→ **Goal**
Give back all the data exactly, line by line.

→ **Provided material**
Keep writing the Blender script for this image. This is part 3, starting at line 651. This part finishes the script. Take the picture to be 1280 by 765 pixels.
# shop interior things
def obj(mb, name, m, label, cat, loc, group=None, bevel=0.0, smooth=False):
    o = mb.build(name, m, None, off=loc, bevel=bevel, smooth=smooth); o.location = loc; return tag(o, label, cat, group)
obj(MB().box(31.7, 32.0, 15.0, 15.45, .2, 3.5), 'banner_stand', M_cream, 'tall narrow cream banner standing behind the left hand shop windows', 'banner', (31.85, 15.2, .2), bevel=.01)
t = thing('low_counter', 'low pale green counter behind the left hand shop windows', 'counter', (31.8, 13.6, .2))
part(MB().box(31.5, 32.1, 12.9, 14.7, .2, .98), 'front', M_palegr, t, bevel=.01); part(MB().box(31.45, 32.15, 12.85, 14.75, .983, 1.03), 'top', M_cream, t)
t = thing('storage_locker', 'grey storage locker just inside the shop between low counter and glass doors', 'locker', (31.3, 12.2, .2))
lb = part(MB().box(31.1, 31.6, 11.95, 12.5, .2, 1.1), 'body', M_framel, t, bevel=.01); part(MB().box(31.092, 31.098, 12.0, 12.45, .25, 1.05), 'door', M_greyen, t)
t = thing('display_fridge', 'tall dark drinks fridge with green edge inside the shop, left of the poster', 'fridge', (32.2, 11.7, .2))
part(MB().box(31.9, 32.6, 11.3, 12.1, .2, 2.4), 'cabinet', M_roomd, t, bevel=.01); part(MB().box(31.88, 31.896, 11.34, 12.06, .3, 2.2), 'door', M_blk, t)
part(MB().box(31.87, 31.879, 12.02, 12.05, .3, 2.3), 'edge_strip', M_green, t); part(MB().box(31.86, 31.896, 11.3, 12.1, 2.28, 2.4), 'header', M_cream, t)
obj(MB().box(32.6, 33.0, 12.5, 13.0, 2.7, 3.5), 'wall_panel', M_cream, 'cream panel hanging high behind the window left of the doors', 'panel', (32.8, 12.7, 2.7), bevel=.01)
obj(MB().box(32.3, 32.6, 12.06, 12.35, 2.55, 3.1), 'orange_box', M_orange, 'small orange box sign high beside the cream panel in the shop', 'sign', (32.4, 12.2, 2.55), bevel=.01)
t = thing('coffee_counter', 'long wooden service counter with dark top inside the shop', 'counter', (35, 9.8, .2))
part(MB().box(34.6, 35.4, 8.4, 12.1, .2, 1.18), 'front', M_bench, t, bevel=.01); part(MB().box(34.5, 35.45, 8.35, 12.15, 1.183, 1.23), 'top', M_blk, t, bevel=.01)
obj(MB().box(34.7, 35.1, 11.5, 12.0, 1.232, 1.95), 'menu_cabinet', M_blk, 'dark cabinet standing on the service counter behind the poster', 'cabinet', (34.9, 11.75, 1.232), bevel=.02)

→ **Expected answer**
Keep writing the Blender script for this image. This is part 3, starting at line 651. This part finishes the script. Take the picture to be 1280 by 765 pixels.
# shop interior things
def obj(mb, name, m, label, cat, loc, group=None, bevel=0.0, smooth=False):
    o = mb.build(name, m, None, off=loc, bevel=bevel, smooth=smooth); o.location = loc; return tag(o, label, cat, group)
obj(MB().box(31.7, 32.0, 15.0, 15.45, .2, 3.5), 'banner_stand', M_cream, 'tall narrow cream banner standing behind the left hand shop windows', 'banner', (31.85, 15.2, .2), bevel=.01)
t = thing('low_counter', 'low pale green counter behind the left hand shop windows', 'counter', (31.8, 13.6, .2))
part(MB().box(31.5, 32.1, 12.9, 14.7, .2, .98), 'front', M_palegr, t, bevel=.01); part(MB().box(31.45, 32.15, 12.85, 14.75, .983, 1.03), 'top', M_cream, t)
t = thing('storage_locker', 'grey storage locker just inside the shop between low counter and glass doors', 'locker', (31.3, 12.2, .2))
lb = part(MB().box(31.1, 31.6, 11.95, 12.5, .2, 1.1), 'body', M_framel, t, bevel=.01); part(MB().box(31.092, 31.098, 12.0, 12.45, .25, 1.05), 'door', M_greyen, t)
t = thing('display_fridge', 'tall dark drinks fridge with green edge inside the shop, left of the poster', 'fridge', (32.2, 11.7, .2))
part(MB().box(31.9, 32.6, 11.3, 12.1, .2, 2.4), 'cabinet', M_roomd, t, bevel=.01); part(MB().box(31.88, 31.896, 11.34, 12.06, .3, 2.2), 'door', M_blk, t)
part(MB().box(31.87, 31.879, 12.02, 12.05, .3, 2.3), 'edge_strip', M_green, t); part(MB().box(31.86, 31.896, 11.3, 12.1, 2.28, 2.4), 'header', M_cream, t)
obj(MB().box(32.6, 33.0, 12.5, 13.0, 2.7, 3.5), 'wall_panel', M_cream, 'cream panel hanging high behind the window left of the doors', 'panel', (32.8, 12.7, 2.7), bevel=.01)
obj(MB().box(32.3, 32.6, 12.06, 12.35, 2.55, 3.1), 'orange_box', M_orange, 'small orange box sign high beside the cream panel in the shop', 'sign', (32.4, 12.2, 2.55), bevel=.01)
t = thing('coffee_counter', 'long wooden service counter with dark top inside the shop', 'counter', (35, 9.8, .2))
part(MB().box(34.6, 35.4, 8.4, 12.1, .2, 1.18), 'front', M_bench, t, bevel=.01); part(MB().box(34.5, 35.45, 8.35, 12.15, 1.183, 1.23), 'top', M_blk, t, bevel=.01)
obj(MB().box(34.7, 35.1, 11.5, 12.0, 1.232, 1.95), 'menu_cabinet', M_blk, 'dark cabinet standing on the service counter behind the poster', 'cabinet', (34.9, 11.75, 1.232), bevel=.02)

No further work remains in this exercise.